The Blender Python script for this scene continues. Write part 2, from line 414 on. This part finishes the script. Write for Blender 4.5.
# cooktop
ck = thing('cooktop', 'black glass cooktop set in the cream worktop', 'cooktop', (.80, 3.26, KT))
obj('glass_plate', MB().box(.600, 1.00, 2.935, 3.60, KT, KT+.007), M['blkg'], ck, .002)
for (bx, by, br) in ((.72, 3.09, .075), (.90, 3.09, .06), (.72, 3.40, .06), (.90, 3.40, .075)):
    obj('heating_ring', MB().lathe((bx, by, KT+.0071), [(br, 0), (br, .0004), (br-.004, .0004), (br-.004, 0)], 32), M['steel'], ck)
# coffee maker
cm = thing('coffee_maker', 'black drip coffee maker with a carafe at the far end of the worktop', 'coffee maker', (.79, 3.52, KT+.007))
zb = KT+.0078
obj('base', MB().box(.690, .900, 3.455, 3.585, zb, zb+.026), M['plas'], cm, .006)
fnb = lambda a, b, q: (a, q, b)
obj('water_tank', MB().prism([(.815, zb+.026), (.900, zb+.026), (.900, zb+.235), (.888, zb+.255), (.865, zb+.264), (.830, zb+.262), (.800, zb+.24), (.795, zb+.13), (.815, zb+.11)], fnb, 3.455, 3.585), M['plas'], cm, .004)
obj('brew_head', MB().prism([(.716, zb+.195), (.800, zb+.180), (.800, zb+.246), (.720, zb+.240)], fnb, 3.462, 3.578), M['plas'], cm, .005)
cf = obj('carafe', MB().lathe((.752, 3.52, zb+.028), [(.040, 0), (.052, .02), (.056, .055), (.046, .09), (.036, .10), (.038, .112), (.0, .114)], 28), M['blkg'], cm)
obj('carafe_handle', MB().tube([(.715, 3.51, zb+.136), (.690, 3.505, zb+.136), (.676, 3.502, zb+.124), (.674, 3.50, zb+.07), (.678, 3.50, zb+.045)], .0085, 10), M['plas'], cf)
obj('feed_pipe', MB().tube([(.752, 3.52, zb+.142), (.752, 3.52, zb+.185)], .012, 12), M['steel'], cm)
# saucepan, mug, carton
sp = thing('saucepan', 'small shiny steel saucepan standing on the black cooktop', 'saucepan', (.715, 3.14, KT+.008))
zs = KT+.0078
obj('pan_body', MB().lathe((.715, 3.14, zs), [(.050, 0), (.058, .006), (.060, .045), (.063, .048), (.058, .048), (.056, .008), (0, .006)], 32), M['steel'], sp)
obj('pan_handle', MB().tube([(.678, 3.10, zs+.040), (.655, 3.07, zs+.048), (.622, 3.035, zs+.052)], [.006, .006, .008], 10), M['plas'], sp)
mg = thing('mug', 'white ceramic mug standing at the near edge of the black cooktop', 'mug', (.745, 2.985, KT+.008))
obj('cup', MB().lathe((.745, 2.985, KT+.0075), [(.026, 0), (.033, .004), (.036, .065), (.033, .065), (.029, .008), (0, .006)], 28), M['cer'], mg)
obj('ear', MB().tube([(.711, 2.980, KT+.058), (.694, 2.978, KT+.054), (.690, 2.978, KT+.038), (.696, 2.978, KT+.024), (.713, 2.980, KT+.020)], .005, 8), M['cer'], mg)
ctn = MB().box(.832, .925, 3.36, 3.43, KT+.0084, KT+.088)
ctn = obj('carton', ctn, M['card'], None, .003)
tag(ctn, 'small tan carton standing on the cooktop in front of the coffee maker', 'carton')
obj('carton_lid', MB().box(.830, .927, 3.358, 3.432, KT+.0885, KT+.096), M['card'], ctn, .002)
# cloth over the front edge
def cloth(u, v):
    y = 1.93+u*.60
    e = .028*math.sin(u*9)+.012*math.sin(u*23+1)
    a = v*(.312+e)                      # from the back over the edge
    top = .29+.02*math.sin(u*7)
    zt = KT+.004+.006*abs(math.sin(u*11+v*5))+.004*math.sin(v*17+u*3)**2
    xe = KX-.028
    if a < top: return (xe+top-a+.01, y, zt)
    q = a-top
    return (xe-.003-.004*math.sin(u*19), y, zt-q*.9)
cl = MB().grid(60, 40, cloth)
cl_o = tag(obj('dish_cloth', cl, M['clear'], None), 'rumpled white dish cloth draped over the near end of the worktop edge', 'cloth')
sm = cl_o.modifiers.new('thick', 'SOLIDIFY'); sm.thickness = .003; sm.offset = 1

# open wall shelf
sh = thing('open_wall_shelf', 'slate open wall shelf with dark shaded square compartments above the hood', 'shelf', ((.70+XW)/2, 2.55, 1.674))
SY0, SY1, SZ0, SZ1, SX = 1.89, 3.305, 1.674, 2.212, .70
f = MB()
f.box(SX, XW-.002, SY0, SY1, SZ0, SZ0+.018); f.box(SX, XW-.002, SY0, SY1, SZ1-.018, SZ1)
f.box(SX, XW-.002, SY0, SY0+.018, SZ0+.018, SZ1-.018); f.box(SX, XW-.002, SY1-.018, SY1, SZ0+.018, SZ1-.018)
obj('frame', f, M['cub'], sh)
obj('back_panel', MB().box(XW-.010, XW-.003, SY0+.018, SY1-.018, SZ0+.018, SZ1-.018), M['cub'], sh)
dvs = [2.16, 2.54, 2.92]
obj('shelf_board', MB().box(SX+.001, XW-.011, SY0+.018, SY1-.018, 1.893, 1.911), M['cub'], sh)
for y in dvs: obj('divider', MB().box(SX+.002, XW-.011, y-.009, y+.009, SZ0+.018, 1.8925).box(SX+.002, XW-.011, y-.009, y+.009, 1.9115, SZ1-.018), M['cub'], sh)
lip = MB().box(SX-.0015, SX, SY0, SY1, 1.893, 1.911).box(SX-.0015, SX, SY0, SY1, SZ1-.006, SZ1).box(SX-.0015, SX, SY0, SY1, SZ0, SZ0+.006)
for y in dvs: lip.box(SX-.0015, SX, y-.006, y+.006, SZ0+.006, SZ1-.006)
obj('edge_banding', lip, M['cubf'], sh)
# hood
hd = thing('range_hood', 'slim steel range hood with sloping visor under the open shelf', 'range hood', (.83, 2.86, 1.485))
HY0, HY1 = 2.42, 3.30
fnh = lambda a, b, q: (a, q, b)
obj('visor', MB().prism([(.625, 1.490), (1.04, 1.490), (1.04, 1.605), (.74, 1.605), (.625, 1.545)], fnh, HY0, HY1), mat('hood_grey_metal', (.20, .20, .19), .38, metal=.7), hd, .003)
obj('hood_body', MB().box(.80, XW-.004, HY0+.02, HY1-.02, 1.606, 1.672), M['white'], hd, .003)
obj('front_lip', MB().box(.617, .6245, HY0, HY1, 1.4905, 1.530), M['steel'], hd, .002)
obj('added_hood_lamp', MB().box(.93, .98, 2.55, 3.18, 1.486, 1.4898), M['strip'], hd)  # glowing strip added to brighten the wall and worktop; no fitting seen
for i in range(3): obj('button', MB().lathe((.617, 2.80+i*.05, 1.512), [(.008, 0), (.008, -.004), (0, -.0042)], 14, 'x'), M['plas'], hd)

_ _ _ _

EXERCISE: Repeat every line of the data, exactly and in full.

THE COMPLETED TASK:
The Blender Python script for this scene continues. Write part 2, from line 414 on. This part finishes the script. Write for Blender 4.5.
# cooktop
ck = thing('cooktop', 'black glass cooktop set in the cream worktop', 'cooktop', (.80, 3.26, KT))
obj('glass_plate', MB().box(.600, 1.00, 2.935, 3.60, KT, KT+.007), M['blkg'], ck, .002)
for (bx, by, br) in ((.72, 3.09, .075), (.90, 3.09, .06), (.72, 3.40, .06), (.90, 3.40, .075)):
    obj('heating_ring', MB().lathe((bx, by, KT+.0071), [(br, 0), (br, .0004), (br-.004, .0004), (br-.004, 0)], 32), M['steel'], ck)
# coffee maker
cm = thing('coffee_maker', 'black drip coffee maker with a carafe at the far end of the worktop', 'coffee maker', (.79, 3.52, KT+.007))
zb = KT+.0078
obj('base', MB().box(.690, .900, 3.455, 3.585, zb, zb+.026), M['plas'], cm, .006)
fnb = lambda a, b, q: (a, q, b)
obj('water_tank', MB().prism([(.815, zb+.026), (.900, zb+.026), (.900, zb+.235), (.888, zb+.255), (.865, zb+.264), (.830, zb+.262), (.800, zb+.24), (.795, zb+.13), (.815, zb+.11)], fnb, 3.455, 3.585), M['plas'], cm, .004)
obj('brew_head', MB().prism([(.716, zb+.195), (.800, zb+.180), (.800, zb+.246), (.720, zb+.240)], fnb, 3.462, 3.578), M['plas'], cm, .005)
cf = obj('carafe', MB().lathe((.752, 3.52, zb+.028), [(.040, 0), (.052, .02), (.056, .055), (.046, .09), (.036, .10), (.038, .112), (.0, .114)], 28), M['blkg'], cm)
obj('carafe_handle', MB().tube([(.715, 3.51, zb+.136), (.690, 3.505, zb+.136), (.676, 3.502, zb+.124), (.674, 3.50, zb+.07), (.678, 3.50, zb+.045)], .0085, 10), M['plas'], cf)
obj('feed_pipe', MB().tube([(.752, 3.52, zb+.142), (.752, 3.52, zb+.185)], .012, 12), M['steel'], cm)
# saucepan, mug, carton
sp = thing('saucepan', 'small shiny steel saucepan standing on the black cooktop', 'saucepan', (.715, 3.14, KT+.008))
zs = KT+.0078
obj('pan_body', MB().lathe((.715, 3.14, zs), [(.050, 0), (.058, .006), (.060, .045), (.063, .048), (.058, .048), (.056, .008), (0, .006)], 32), M['steel'], sp)
obj('pan_handle', MB().tube([(.678, 3.10, zs+.040), (.655, 3.07, zs+.048), (.622, 3.035, zs+.052)], [.006, .006, .008], 10), M['plas'], sp)
mg = thing('mug', 'white ceramic mug standing at the near edge of the black cooktop', 'mug', (.745, 2.985, KT+.008))
obj('cup', MB().lathe((.745, 2.985, KT+.0075), [(.026, 0), (.033, .004), (.036, .065), (.033, .065), (.029, .008), (0, .006)], 28), M['cer'], mg)
obj('ear', MB().tube([(.711, 2.980, KT+.058), (.694, 2.978, KT+.054), (.690, 2.978, KT+.038), (.696, 2.978, KT+.024), (.713, 2.980, KT+.020)], .005, 8), M['cer'], mg)
ctn = MB().box(.832, .925, 3.36, 3.43, KT+.0084, KT+.088)
ctn = obj('carton', ctn, M['card'], None, .003)
tag(ctn, 'small tan carton standing on the cooktop in front of the coffee maker', 'carton')
obj('carton_lid', MB().box(.830, .927, 3.358, 3.432, KT+.0885, KT+.096), M['card'], ctn, .002)
# cloth over the front edge
def cloth(u, v):
    y = 1.93+u*.60
    e = .028*math.sin(u*9)+.012*math.sin(u*23+1)
    a = v*(.312+e)                      # from the back over the edge
    top = .29+.02*math.sin(u*7)
    zt = KT+.004+.006*abs(math.sin(u*11+v*5))+.004*math.sin(v*17+u*3)**2
    xe = KX-.028
    if a < top: return (xe+top-a+.01, y, zt)
    q = a-top
    return (xe-.003-.004*math.sin(u*19), y, zt-q*.9)
cl = MB().grid(60, 40, cloth)
cl_o = tag(obj('dish_cloth', cl, M['clear'], None), 'rumpled white dish cloth draped over the near end of the worktop edge', 'cloth')
sm = cl_o.modifiers.new('thick', 'SOLIDIFY'); sm.thickness = .003; sm.offset = 1

# open wall shelf
sh = thing('open_wall_shelf', 'slate open wall shelf with dark shaded square compartments above the hood', 'shelf', ((.70+XW)/2, 2.55, 1.674))
SY0, SY1, SZ0, SZ1, SX = 1.89, 3.305, 1.674, 2.212, .70
f = MB()
f.box(SX, XW-.002, SY0, SY1, SZ0, SZ0+.018); f.box(SX, XW-.002, SY0, SY1, SZ1-.018, SZ1)
f.box(SX, XW-.002, SY0, SY0+.018, SZ0+.018, SZ1-.018); f.box(SX, XW-.002, SY1-.018, SY1, SZ0+.018, SZ1-.018)
obj('frame', f, M['cub'], sh)
obj('back_panel', MB().box(XW-.010, XW-.003, SY0+.018, SY1-.018, SZ0+.018, SZ1-.018), M['cub'], sh)
dvs = [2.16, 2.54, 2.92]
obj('shelf_board', MB().box(SX+.001, XW-.011, SY0+.018, SY1-.018, 1.893, 1.911), M['cub'], sh)
for y in dvs: obj('divider', MB().box(SX+.002, XW-.011, y-.009, y+.009, SZ0+.018, 1.8925).box(SX+.002, XW-.011, y-.009, y+.009, 1.9115, SZ1-.018), M['cub'], sh)
lip = MB().box(SX-.0015, SX, SY0, SY1, 1.893, 1.911).box(SX-.0015, SX, SY0, SY1, SZ1-.006, SZ1).box(SX-.0015, SX, SY0, SY1, SZ0, SZ0+.006)
for y in dvs: lip.box(SX-.0015, SX, y-.006, y+.006, SZ0+.006, SZ1-.006)
obj('edge_banding', lip, M['cubf'], sh)
# hood
hd = thing('range_hood', 'slim steel range hood with sloping visor under the open shelf', 'range hood', (.83, 2.86, 1.485))
HY0, HY1 = 2.42, 3.30
fnh = lambda a, b, q: (a, q, b)
obj('visor', MB().prism([(.625, 1.490), (1.04, 1.490), (1.04, 1.605), (.74, 1.605), (.625, 1.545)], fnh, HY0, HY1), mat('hood_grey_metal', (.20, .20, .19), .38, metal=.7), hd, .003)
obj('hood_body', MB().box(.80, XW-.004, HY0+.02, HY1-.02, 1.606, 1.672), M['white'], hd, .003)
obj('front_lip', MB().box(.617, .6245, HY0, HY1, 1.4905, 1.530), M['steel'], hd, .002)
obj('added_hood_lamp', MB().box(.93, .98, 2.55, 3.18, 1.486, 1.4898), M['strip'], hd)  # glowing strip added to brighten the wall and worktop; no fitting seen
for i in range(3): obj('button', MB().lathe((.617, 2.80+i*.05, 1.512), [(.008, 0), (.008, -.004), (0, -.0042)], 14, 'x'), M['plas'], hd)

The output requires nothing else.